• [Stated task] Without the pictures, print the lines running from the beginning of the material to the line containing "scene.camera = cam", both ends included.
──────── Supplied material ────────
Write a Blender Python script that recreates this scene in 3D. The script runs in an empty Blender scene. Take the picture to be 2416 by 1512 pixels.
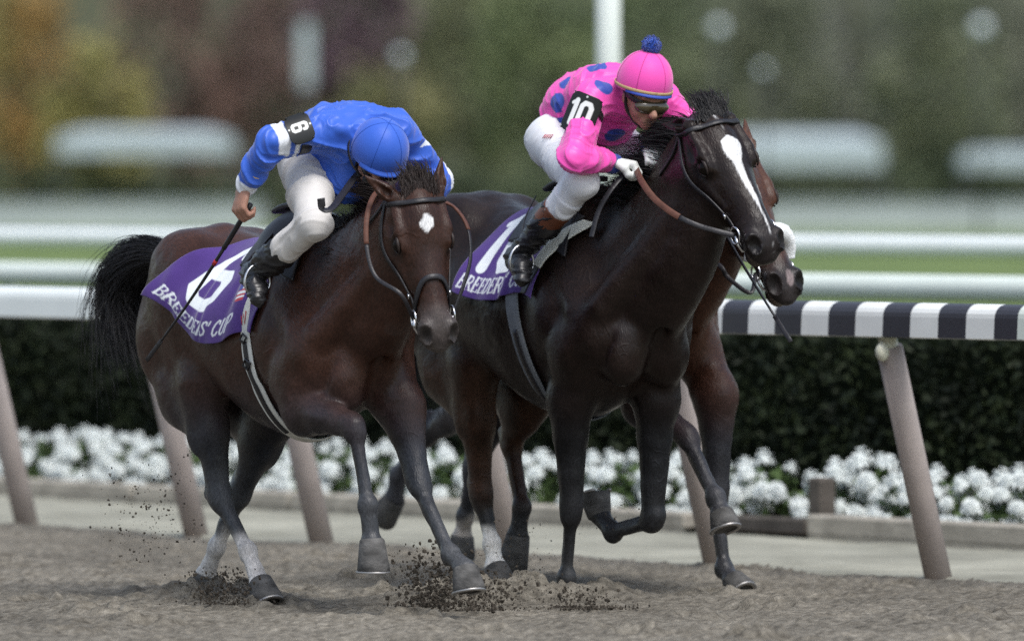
import bpy, math, random
import numpy as np
from mathutils import Matrix, Vector

# ------------------------------------------------------------------ camera, sky, sun, exposure
scene = bpy.context.scene
COL = scene.collection
FPX, CXP, HZ, HC = 20128.0, 1208.0, 418.0, 1.7      # focal length / principal column / horizon row in photo pixels, eye height in metres
cam_d = bpy.data.cameras.new('camera')
cam = bpy.data.objects.new('camera', cam_d); COL.objects.link(cam)
cam.location = (0, 0, HC); cam.rotation_euler = (math.radians(90), 0, 0)
cam_d.sensor_width = 36.0; cam_d.lens = 36.0 * FPX / 2416.0
cam_d.shift_y = -338.0 / 2416.0
cam_d.clip_start = 1.0; cam_d.clip_end = 3000.0
cam_d.dof.use_dof = True; cam_d.dof.focus_distance = 33.4; cam_d.dof.aperture_fstop = 2.1
scene.camera = cam

SUN_EL, SUN_AZ = math.radians(58), math.radians(155)   # azimuth measured from +Y (away from camera) towards +X
world = bpy.data.worlds.new('World'); scene.world = world; world.use_nodes = True
wn, wl = world.node_tree.nodes, world.node_tree.links
wn.clear()
w_out = wn.new('ShaderNodeOutputWorld'); w_bg = wn.new('ShaderNodeBackground'); w_sky = wn.new('ShaderNodeTexSky')
w_hs = wn.new('ShaderNodeHueSaturation'); w_hs.inputs['Saturation'].default_value = 0.75
w_sky.sky_type = 'NISHITA'; w_sky.sun_disc = False
w_sky.sun_elevation = SUN_EL; w_sky.sun_rotation = SUN_AZ
w_sky.air_density = 1.2; w_sky.dust_density = 2.5; w_sky.ozone_density = 1.5
wl.new(w_sky.outputs[0], w_hs.inputs['Color']); wl.new(w_hs.outputs[0], w_bg.inputs['Color'])
w_bg.inputs['Strength'].default_value = 0.10
wl.new(w_bg.outputs[0], w_out.inputs['Surface'])
sun_d = bpy.data.lights.new('sun', 'SUN'); sun = bpy.data.objects.new('sun', sun_d); COL.objects.link(sun)
sun_d.energy = 1.4; sun_d.angle = math.radians(25); sun_d.color = (1.0, 0.985, 0.96)
_sd = Vector((math.sin(SUN_AZ) * math.cos(SUN_EL), math.cos(SUN_AZ) * math.cos(SUN_EL), math.sin(SUN_EL)))
sun.rotation_euler = _sd.to_track_quat('Z', 'Y').to_euler(); sun.location = (6, -4, 14)
vs_ = scene.view_settings
vs_.view_transform = 'Standard'; vs_.look = 'None'; vs_.exposure = 1.0; vs_.gamma = 1.0; vs_.use_curve_mapping = False
scene.cycles.use_denoising = False
scene.cycles.max_bounces = 6

# ------------------------------------------------------------------ small maths
RNG = np.random.default_rng(7)
def A(*x): return np.array(x, dtype=np.float64)
def unit(v):
    v = np.asarray(v, float); return v / (np.linalg.norm(v) + 1e-12)
def sstep(a, b, x):
    t = np.clip((x - a) / (b - a), 0, 1); return t * t * (3 - 2 * t)
def lerp(a, b, t): return a + (b - a) * t
def noise3(p, scale=1.0, seed=0):
    """value noise in 0..1 on an (N,3) array"""
    q = np.asarray(p, float) * scale + 37.13 * (seed + 1)
    i = np.floor(q).astype(np.int64); f = q - i; f = f * f * (3 - 2 * f)
    def h(a, b, c):
        n = (a * 73856093) ^ (b * 19349663) ^ (c * 83492791) ^ (seed * 2654435)
        n = (n ^ (n >> 13)) * 1274126177 & 0x7fffffff
        n = (n ^ (n >> 16)) & 0xffff
        return n / 65535.0
    r = 0
    for dx in (0, 1):
        for dy in (0, 1):
            for dz in (0, 1):
                wgt = (f[:, 0] if dx else 1 - f[:, 0]) * (f[:, 1] if dy else 1 - f[:, 1]) * (f[:, 2] if dz else 1 - f[:, 2])
                r = r + wgt * h(i[:, 0] + dx, i[:, 1] + dy, i[:, 2] + dz)
    return r
def spline(P, n):
    """Catmull-Rom through the rows of P, n samples"""
    P = np.asarray(P, float)
    if len(P) == 2: return P[0] + (P[1] - P[0]) * np.linspace(0, 1, n)[:, None]
    Q = np.vstack([2 * P[0] - P[1], P, 2 * P[-1] - P[-2]])
    s = np.linspace(0, len(P) - 1 - 1e-9, n); k = s.astype(int); t = (s - k)[:, None]
    p0, p1, p2, p3 = Q[k], Q[k + 1], Q[k + 2], Q[k + 3]
    return 0.5 * (2 * p1 + (p2 - p0) * t + (2 * p0 - 5 * p1 + 4 * p2 - p3) * t * t + (3 * p1 - 3 * p2 + p3 - p0) * t ** 3)

# ------------------------------------------------------------------ materials
def mat_new(name):
    m = bpy.data.materials.new(name); m.use_nodes = True
    nt = m.node_tree; b = nt.nodes['Principled BSDF']
    return m, nt, b
def mat(name, col, rough=0.6, spec=0.3, var=0.0, vscale=8.0, bump=0.0, bscale=60.0, metal=0.0, sheen=0.0, attr=None, bdist=0.01, stretch=None, coat=0.0, sss=0.0):
    """principled material; colour from col or a vertex colour attribute, broken up by noise, with fine bump"""
    m, nt, b = mat_new(name); N, L = nt.nodes, nt.links
    b.inputs['Roughness'].default_value = rough; b.inputs['Specular IOR Level'].default_value = spec; b.inputs['Metallic'].default_value = metal
    b.inputs['Sheen Weight'].default_value = sheen; b.inputs['Coat Weight'].default_value = coat
    if sss: b.inputs['Subsurface Weight'].default_value = sss; b.inputs['Subsurface Radius'].default_value = (0.01, 0.004, 0.002); b.inputs['Subsurface Scale'].default_value = 0.5
    tc = N.new('ShaderNodeTexCoord'); mp = N.new('ShaderNodeMapping'); L.new(tc.outputs['Object'], mp.inputs[0])
    if stretch: mp.inputs['Scale'].default_value = stretch
    if attr:
        at = N.new('ShaderNodeAttribute'); at.attribute_name = attr; src = at.outputs['Color']
    else:
        rgb = N.new('ShaderNodeRGB'); rgb.outputs[0].default_value = (*col, 1); src = rgb.outputs[0]
    if var > 0:
        nz = N.new('ShaderNodeTexNoise'); nz.inputs['Scale'].default_value = vscale; nz.inputs['Detail'].default_value = 6; L.new(mp.outputs[0], nz.inputs['Vector'])
        mr = N.new('ShaderNodeMapRange'); mr.inputs[1].default_value = 0.25; mr.inputs[2].default_value = 0.75
        mr.inputs[3].default_value = 1 - var; mr.inputs[4].default_value = 1 + var; L.new(nz.outputs[0], mr.inputs[0])
        mx = N.new('ShaderNodeMix'); mx.data_type = 'RGBA'; mx.blend_type = 'MULTIPLY'; mx.inputs[0].default_value = 1.0
        cb = N.new('ShaderNodeCombineColor')
        for k in range(3): L.new(mr.outputs[0], cb.inputs[k])
        L.new(src, mx.inputs[6]); L.new(cb.outputs[0], mx.inputs[7]); src = mx.outputs[2]
    L.new(src, b.inputs['Base Color'])
    if bump > 0:
        n2 = N.new('ShaderNodeTexNoise'); n2.inputs['Scale'].default_value = bscale; n2.inputs['Detail'].default_value = 5; L.new(mp.outputs[0], n2.inputs['Vector'])
        bp = N.new('ShaderNodeBump'); bp.inputs['Strength'].default_value = bump; bp.inputs['Distance'].default_value = bdist
        L.new(n2.outputs[0], bp.inputs['Height']); L.new(bp.outputs[0], b.inputs['Normal'])
    return m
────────
• [Written response]
Write a Blender Python script that recreates this scene in 3D. The script runs in an empty Blender scene. Take the picture to be 2416 by 1512 pixels.
import bpy, math, random
import numpy as np
from mathutils import Matrix, Vector

# ------------------------------------------------------------------ camera, sky, sun, exposure
scene = bpy.context.scene
COL = scene.collection
FPX, CXP, HZ, HC = 20128.0, 1208.0, 418.0, 1.7      # focal length / principal column / horizon row in photo pixels, eye height in metres
cam_d = bpy.data.cameras.new('camera')
cam = bpy.data.objects.new('camera', cam_d); COL.objects.link(cam)
cam.location = (0, 0, HC); cam.rotation_euler = (math.radians(90), 0, 0)
cam_d.sensor_width = 36.0; cam_d.lens = 36.0 * FPX / 2416.0
cam_d.shift_y = -338.0 / 2416.0
cam_d.clip_start = 1.0; cam_d.clip_end = 3000.0
cam_d.dof.use_dof = True; cam_d.dof.focus_distance = 33.4; cam_d.dof.aperture_fstop = 2.1
scene.camera = cam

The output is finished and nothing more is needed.